JUUSO

It was a moment 20 years in the making.
Forever enshrined on a worn chunk of rubber - the clean, dimpled white tape serving as the backdrop for a note permanently emblazoned - Juuso Valimaki couldn't help but look upon his treasure, smile, and proudly display his latest achievement.
'Juuso Valimaki - 1st NHL Goal,' it reads.
"It's awesome. Unbelievable, really," Valimaki said in the locker-room following an exciting Flames win - his goal standing as the winner in a 5-2 decision over the visiting Boston Bruins.

"When I got back to the bench and they showed it on the (scoreboard), the crowd got pretty loud. I think it really hit home at that point.
"It feels a lot better knowing we got the win tonight, too."
The dress rehearsals played out some 10 years before this, on the outdoor rinks and with the youth squads nearly 7,000 kilometers away from his new home in Calgary.
When he imagined what the first one would feel like as a youngster in Tampere, Finland, it bore a striking resemblance to how the real-life showing actually played out in just his sixth NHL contest.
"When I was younger, I was taught to shoot the puck as much as possible. Shoot, shoot, shoot. When I pictured my first goal when I was younger, that's how it went in - a simple shot from the point.
"It's the kind of player I've developed into now, so I just tried to do that on this goal."
Valimaki started the play moments earlier with an aggressive, left-point pinch - that unruffled show of confidence once again on display as he kept the play alive, and his black-and-yellow-clad opponents firmly on their heels, deep in their own end.
As the puck caromed off the near wall and back to him at the top of the blue, he faked out a flat-footed Boston defender before dashing around him and filtering a shot through a crowd.
The wrister handcuffed his normally dependable countryman, Tuukka Rask, fluttering up, over his head, tumbling softly to the canvas and trickling ever-so-slowly across the goal line.

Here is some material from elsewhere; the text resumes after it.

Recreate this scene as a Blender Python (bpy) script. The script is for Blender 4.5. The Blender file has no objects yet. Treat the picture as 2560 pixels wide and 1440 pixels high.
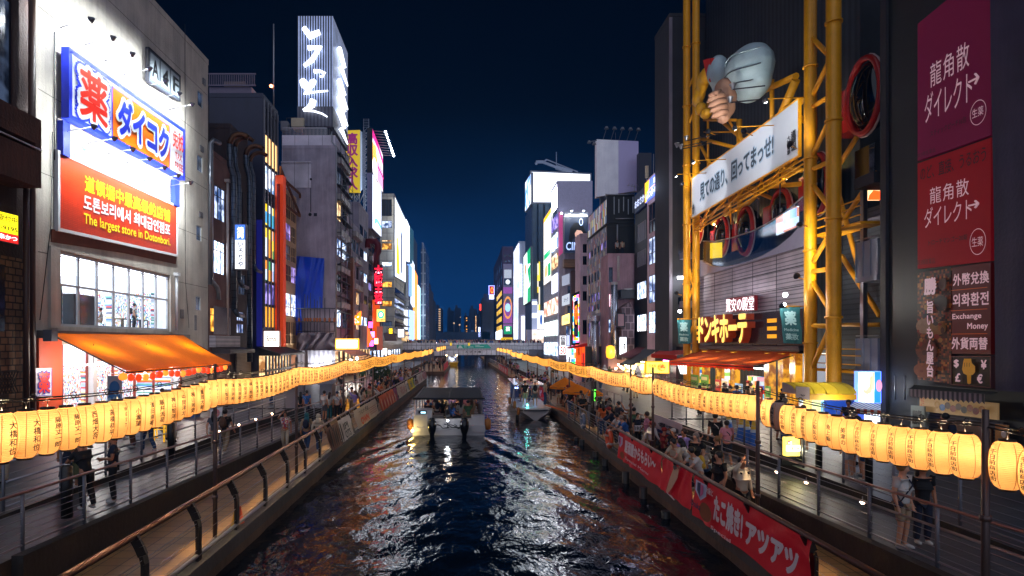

BOS@CGY: Valimaki nets first career goal

"I saw lots of guys going to the net, so I figured it was the right play and it had a good chance," he said. "I got a bit of a lucky bounce, but I'll take it.
"When I grew up, I usually pictured scoring the Stanley Cup-winning goal in overtime. Game 7.
"But you don't get there without getting your first, and I definitely practiced that one, too."
It was a fitting reward for the 20-year-old, who's been rock-steady through the opening act of his NHL career, averaging more than 14 minutes per game in ice time, and a Corsi-For percentage north of 50.
"Juuso was good. Juuso's been good for a long time," said head coach Bill Peters.
"We've played him a lot, him and (Dillon Dube), going back to the pre-season.
"He's played a lot of hockey up until this point and he hasn't slowed down."